Madrid’s Retiro Park and Paseo del Prado granted World Heritage status

by admin
Retiro Park part of the new UNESCO World Heritage Site in Madrid

Madrid receives its fifth UNESCO World Heritage status, but the first in the city. The Retiro Park and Paseo del Prado meet the strict criteria for inclusion in the list.

The famous Retiro Park and Paseo del Prado boulevard in Spain’s capital have been added to UNESCO’s World Heritage List. The decision, made on Sunday, brings the total number of World Heritage Sites in Spain to 49. This puts Spain in third spot worldwide, behind Italy and China.

Other Madrid World Heritage sites outside the city

Up until Sunday, none of these sites were in the Spanish capital. The Madrid region, however, was home to four: El Escorial Monastery in El Escorial, the historic precint of Alcalá de Henares, the historical centre of Aranjuez and the Montejo beech forest in Montejo de la Sierra.

For the sites to receive World Heritage status, Spain needed the support of two-thirds of the UNESCO committee – 15 votes from 21 countries. Brazil, Ethiopia, Russia, Uganda, Nigeria, Mali, Thailand, Kyrgyzstan, among others backed the site’s inscription.

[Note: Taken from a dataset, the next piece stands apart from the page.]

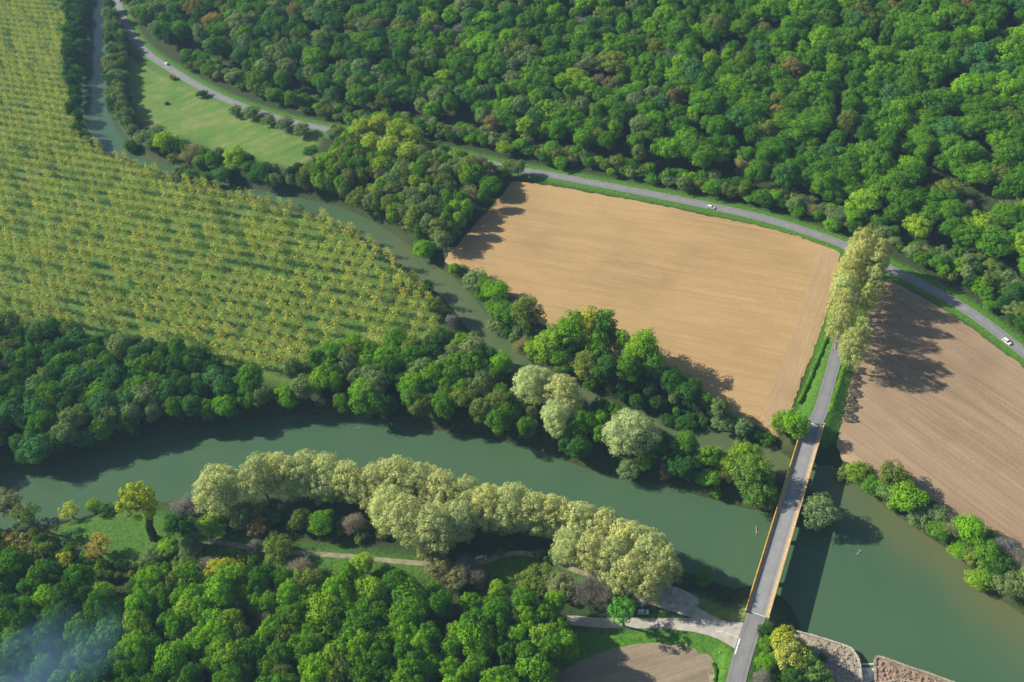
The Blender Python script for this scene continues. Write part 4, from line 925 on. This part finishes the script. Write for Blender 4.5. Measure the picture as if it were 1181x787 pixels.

Spanish Prime Minister Pedro Sánchez celebrated on Twitter, saying it was a “deserved recognition of a space in the capital that enriches our historical, artistic and cultural legacy.”

Cogesa Expats

The lungs of Madrid

Retiro Park is 118 hectares in the centre of Madrid city. Paseo del Prado boulevard is another icon of the capital. It features six museums, the Fuente de Cibeles (fountain) as well as the famous Plaza de Cibeles square. The Paseo was a blueprint for similar boulevards around the world.

Prior to the vote, the International Council on Monuments and Sites (ICOMOS) advised UNESCO argued against considering the Paseo del Prado and Retiro Park as one site. Their recommendation was Retiro Park be left out as there were no “historic justifications” for the two to be paired.

This did not sit well with Spain’s ambassador to UNESCO, Andrés Perelló. He said, “What they are asking us to do is rip out a lung from Madrid. El Prado and El Retiro are a happy union, whose marriage is certified with a cartography more than three centuries old.”

The ICOMOS report also denounced the air pollution surrounding the site. To address these concerns, Madrid City Hall indicated it plans to reduce car traffic under its Madrid 360 initiative.  Among other things, the initiative is to turn 10 kilometres of 48 streets into pedestrian areas.